The former Member of Parliament and national security minister continued: “Dem nuh fraid a nobody; that is what has been delivered under this JLP Administration — and after seven years Andrew Holness must stop the excuses. He must stop find excuse… people to blame for his failure to control crime in this country.”
Talk on crime and violence can no longer be ammunition for one-upmanship or fodder for points-scoring on political platforms.
The political leadership, as a whole, must take responsibility for the state of affairs in this nation celebrating 61 years of Independence. All of us should by now be seized of the conviction that we are truly in this together and a conversation about solutions is the responsible way forward.
Bunting should consider himself as much a part of the solution as the Andrew Holness-led Administration he criticises.
He suggests that the Government is bankrupt of ideas but proffers no solutions to the discourse.
Not long ago he faced the same critique as he turned to divine intervention in seeming frustration.
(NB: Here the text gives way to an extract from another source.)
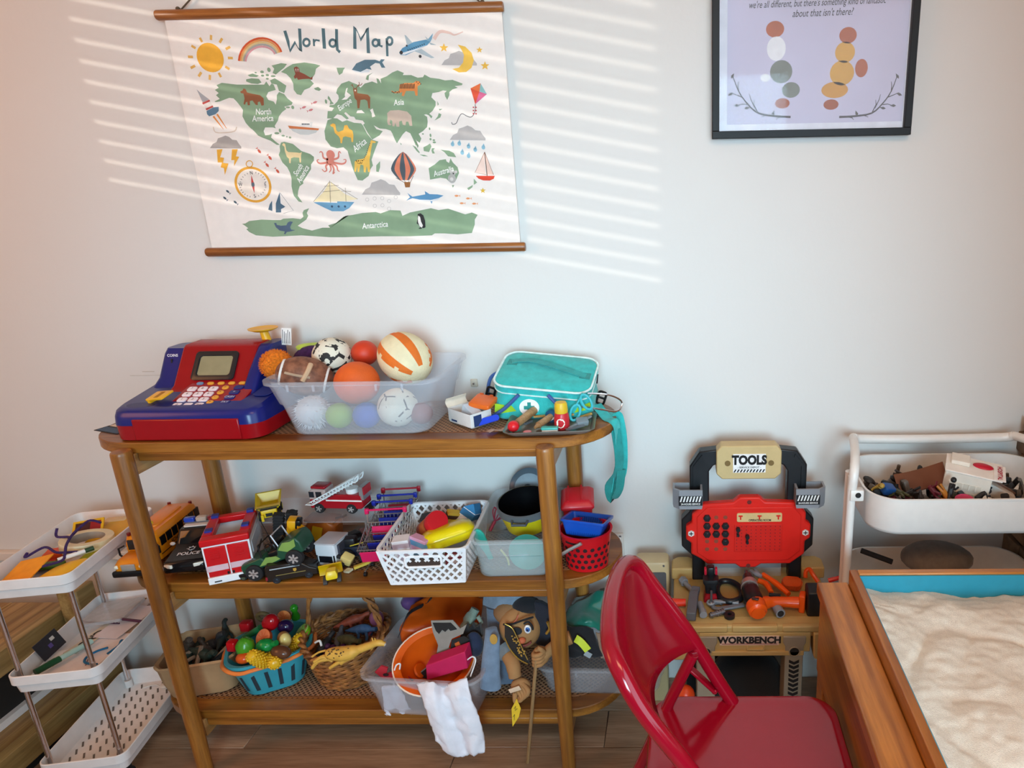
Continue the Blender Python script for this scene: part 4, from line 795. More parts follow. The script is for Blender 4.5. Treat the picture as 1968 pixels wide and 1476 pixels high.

Bunting implies, however, that he is not himself bankrupt of ideas to curtail the crime monster. What, then, has held his tongue in putting them on the table?
One would hope that Bunting is not holding them close to his chest until he and his Comrades are returned to Jamaica House.
We are told that those in Opposition have a clarity of thought not experienced in office. So, put them forward, Bunting. We can’t continue in this state if you are able to help. You have a bounden duty to make them known.